As to the circumstances of the instant case, the Court notes that it has specified in a number of cases the nature and extent of the obligations which arise for the respondent State under Article 6 § 1 of the Convention and Article 1 of Protocol No. 1 to the Convention as regards the quashing of final judgments in favour of the applicants and the judgment beneficiary’s right to the peaceful enjoyment of possessions (see, among many others, Roşca v. Moldova, no. 6267/02, 22 March 2005; Nistas GmbH v. Moldova, no. 30303/03, 12 December 2006; and Josan v. Moldova, no. 37431/02, 21 March 2006). Where the Court has found a breach of these Articles it has awarded just satisfaction, the amount of which depended on the particular features of the case.
Having regard to the nature of the admissions contained in the Government’s unilateral declaration, as well as the amount of compensation proposed (which can be considered reasonable in comparison with the Court’s awards in similar cases), the Court considers that it is no longer justified to continue the examination of the application (Article 37 § 1 (c)) (see, for the relevant principles, Tahsin Acar, cited above, and Meriakri v. Moldova ((striking out), no. 53487/99, 1 March 2005)).

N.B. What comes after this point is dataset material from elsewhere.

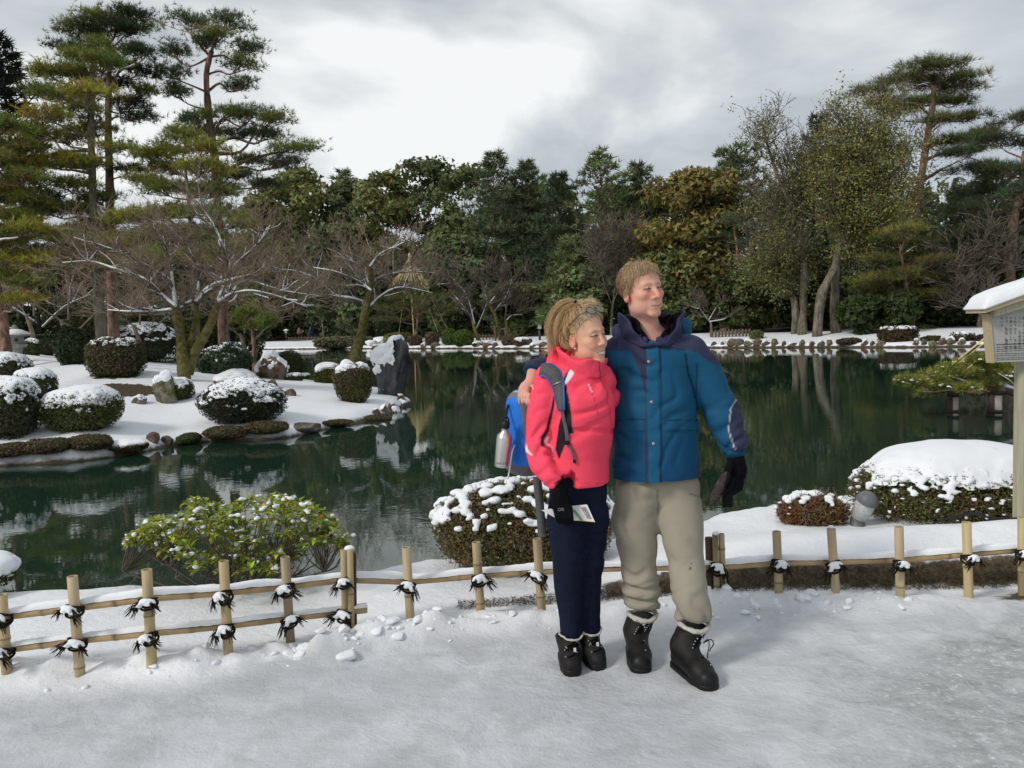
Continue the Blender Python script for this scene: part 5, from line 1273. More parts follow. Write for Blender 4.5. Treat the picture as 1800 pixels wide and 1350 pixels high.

In the light of all the above considerations, the Court is satisfied that respect for human rights as defined in the Convention and the Protocols thereto does not require it to continue the examination of the application (Article 37 § 1 in fine). Accordingly, Article 29 § 3 of the Convention should no longer apply to the case and it should be struck out of the list.
For these reasons, the Court unanimously:
Takes note of the terms of the respondent Government’s declaration and of the modalities for ensuring compliance with the undertakings referred to therein;
Decides to strike the application out of its list of cases in accordance with Article 37 § 1 (c) of the Convention.